Valle de la Luna. A spot with rock formations at the outskirts of La Paz. Don’t bother with an organized tour, take public transport. Also, don’t bother at all if you are coming from San Pedro de Atacama. Compared to what you’ve seen there, it’s disappointing.
Death road. It used to be the only connection between La Paz and the Amazons for all traffic, but since the new paved road has been built, Death road became a (macabre) tourist attraction and a downhill mountain biking single-track. I booked with Barracuda Biking, but I guess most agencies offer pretty much the same standard. It’s a good day out, starting in almost 5000 m (on tarmac, to get used to the hydraulic brakes of the bikes) and then descending on gravel all the way to 1200 m (over 35 km). The scenery is both amazing and frightening when you realize the road mostly isn’t wide enough for two cars, there is no hard shoulder anywhere and a void of sever hundred meters to your left.
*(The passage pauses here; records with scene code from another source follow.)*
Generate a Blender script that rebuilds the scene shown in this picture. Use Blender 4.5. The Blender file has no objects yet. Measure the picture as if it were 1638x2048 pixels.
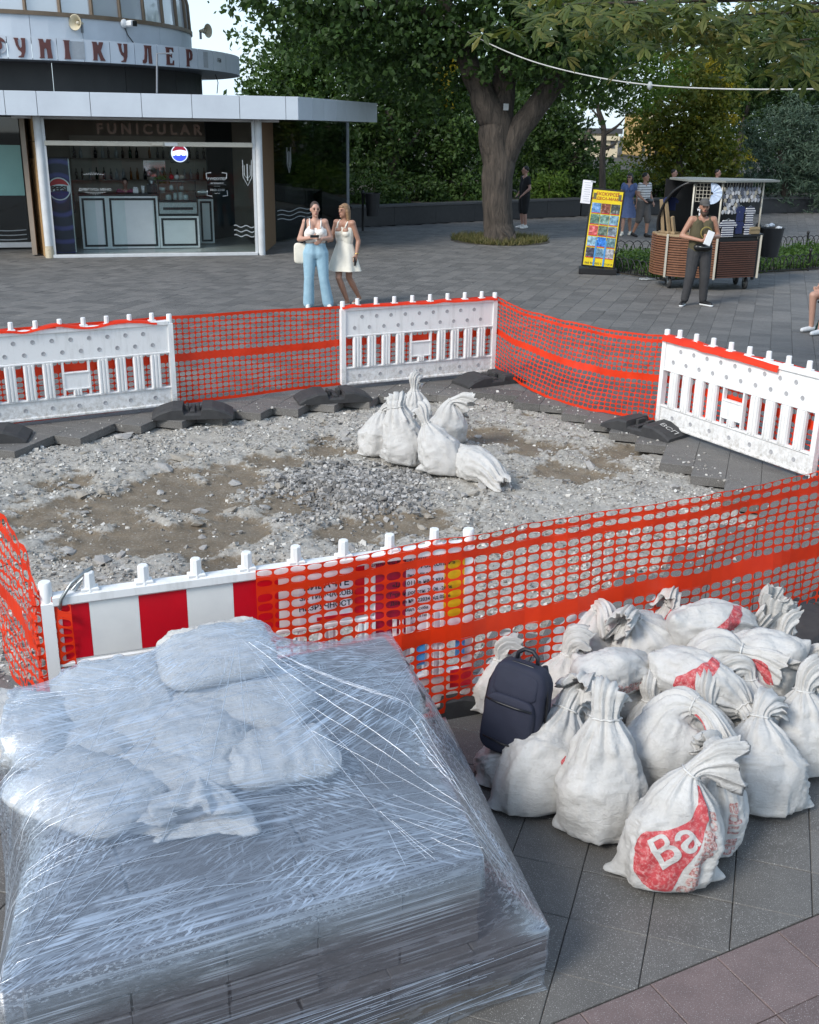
import bpy, bmesh, math, random
import numpy as np
from mathutils import Vector, Matrix, Euler

scene = bpy.context.scene
R = math.radians
# ------------------------------------------------------------------ camera
CH, FPX, PITCH, ROLL = 2.824, 2140.0, 0.344, 0.0150
cam_d = bpy.data.cameras.new('camera')
cam_d.sensor_fit = 'VERTICAL'; cam_d.sensor_height = 36.0
cam_d.lens = FPX / 2048.0 * 36.0
cam_d.clip_start = 0.05; cam_d.clip_end = 3000
cam = bpy.data.objects.new('camera', cam_d)
scene.collection.objects.link(cam)
_c, _s = math.cos(PITCH), math.sin(PITCH)
_fw = np.array([0, _c, -_s]); _up = np.array([0, _s, _c]); _rt = np.array([1.0, 0, 0])
_cr, _sr = math.cos(ROLL), math.sin(ROLL)
RT = _cr * _rt + _sr * _up; UP = -_sr * _rt + _cr * _up
cam.matrix_world = Matrix(((RT[0], UP[0], -_fw[0], 0), (RT[1], UP[1], -_fw[1], 0), (RT[2], UP[2], -_fw[2], CH), (0, 0, 0, 1)))
scene.camera = cam
scene.render.resolution_x = 819; scene.render.resolution_y = 1024

# ------------------------------------------------------------------ sky, sun, exposure
SUN_EL, SUN_AZ = R(38), R(225)          # azimuth the light comes from, clockwise from +y
world = bpy.data.worlds.new('World'); scene.world = world
world.use_nodes = True
wn, wl = world.node_tree.nodes, world.node_tree.links
wn.clear()
w_out = wn.new('ShaderNodeOutputWorld'); w_bg = wn.new('ShaderNodeBackground')
w_sky = wn.new('ShaderNodeTexSky'); w_sky.sky_type = 'NISHITA'; w_sky.sun_disc = False
w_sky.sun_elevation = SUN_EL; w_sky.sun_rotation = SUN_AZ
w_tc = wn.new('ShaderNodeTexCoord'); w_map = wn.new('ShaderNodeMapping'); w_map.inputs['Scale'].default_value = (1.6, 1.6, 4.5)
w_no = wn.new('ShaderNodeTexNoise'); w_no.inputs['Scale'].default_value = 2.2; w_no.inputs['Detail'].default_value = 7; w_no.inputs['Roughness'].default_value = 0.6
w_rp = wn.new('ShaderNodeValToRGB'); w_rp.color_ramp.elements[0].position = 0.40; w_rp.color_ramp.elements[1].position = 0.62
w_rp.color_ramp.elements[0].color = (0.45, 0.45, 0.45, 1)
w_mx = wn.new('ShaderNodeMixRGB'); w_mx.inputs[2].default_value = (4.2, 5.3, 6.3, 1)
wl.new(w_tc.outputs['Generated'], w_map.inputs['Vector']); wl.new(w_map.outputs['Vector'], w_no.inputs['Vector'])
wl.new(w_no.outputs['Fac'], w_rp.inputs['Fac']); w_sp = wn.new('ShaderNodeSeparateXYZ'); wl.new(w_tc.outputs['Generated'], w_sp.inputs[0])
w_mr = wn.new('ShaderNodeMapRange'); w_mr.inputs[1].default_value = .25; w_mr.inputs[2].default_value = .75; w_mr.inputs[3].default_value = 1.0; w_mr.inputs[4].default_value = .30
wl.new(w_sp.outputs['Z'], w_mr.inputs[0])
w_mul = wn.new('ShaderNodeMath'); w_mul.operation = 'MULTIPLY'; wl.new(w_rp.outputs['Color'], w_mul.inputs[0]); wl.new(w_mr.outputs[0], w_mul.inputs[1]); wl.new(w_mul.outputs[0], w_mx.inputs['Fac'])
wl.new(w_sky.outputs['Color'], w_mx.inputs[1]); wl.new(w_mx.outputs['Color'], w_bg.inputs['Color'])
w_bg.inputs['Strength'].default_value = 0.10
wl.new(w_bg.outputs['Background'], w_out.inputs['Surface'])
sun_d = bpy.data.lights.new('sun', 'SUN'); sun_d.energy = 1.5; sun_d.angle = R(18); sun_d.color = (1.0, 0.96, 0.90)
sun = bpy.data.objects.new('sun', sun_d); scene.collection.objects.link(sun)
_sd = Vector((math.sin(SUN_AZ) * math.cos(SUN_EL), math.cos(SUN_AZ) * math.cos(SUN_EL), math.sin(SUN_EL)))
sun.rotation_euler = _sd.to_track_quat('Z', 'Y').to_euler(); sun.location = (0, 0, 30)
scene.view_settings.view_transform = 'Standard'; scene.view_settings.look = 'None'
scene.view_settings.gamma = 1.0; scene.view_settings.exposure = 1.12
scene.view_settings.use_curve_mapping = False
scene.cycles.max_bounces = 8; scene.cycles.transparent_max_bounces = 24
scene.cycles.caustics_reflective = False; scene.cycles.caustics_refractive = False

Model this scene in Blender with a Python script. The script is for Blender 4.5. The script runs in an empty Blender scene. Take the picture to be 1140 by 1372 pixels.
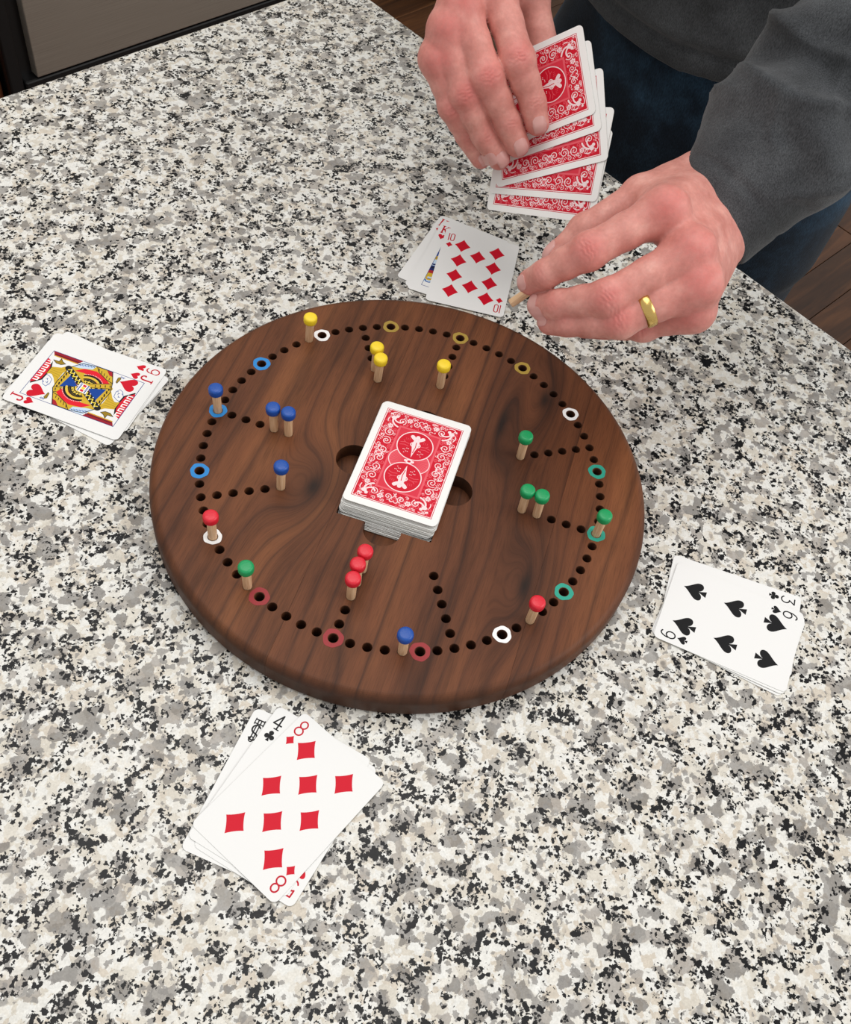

Fotos by Barracuda Biking:
Tiwanaku: the ruins of the ancient capital of pre Inca civilization on the shores of Lake Titicaca, about 2 hours drive from La Paz (microbuses leave from the cemetery every so often).
La Paz is a fantastic city: colourful, buzzing, chaotic, lively. It’s also very safe, at least I walked alone various time at night and did not have the slightest problem. But then again, right now I look like Cristiano Ronaldo with boobs, so I suspect it’s more likely they ask me for an autograph or a selfie than try to rape me.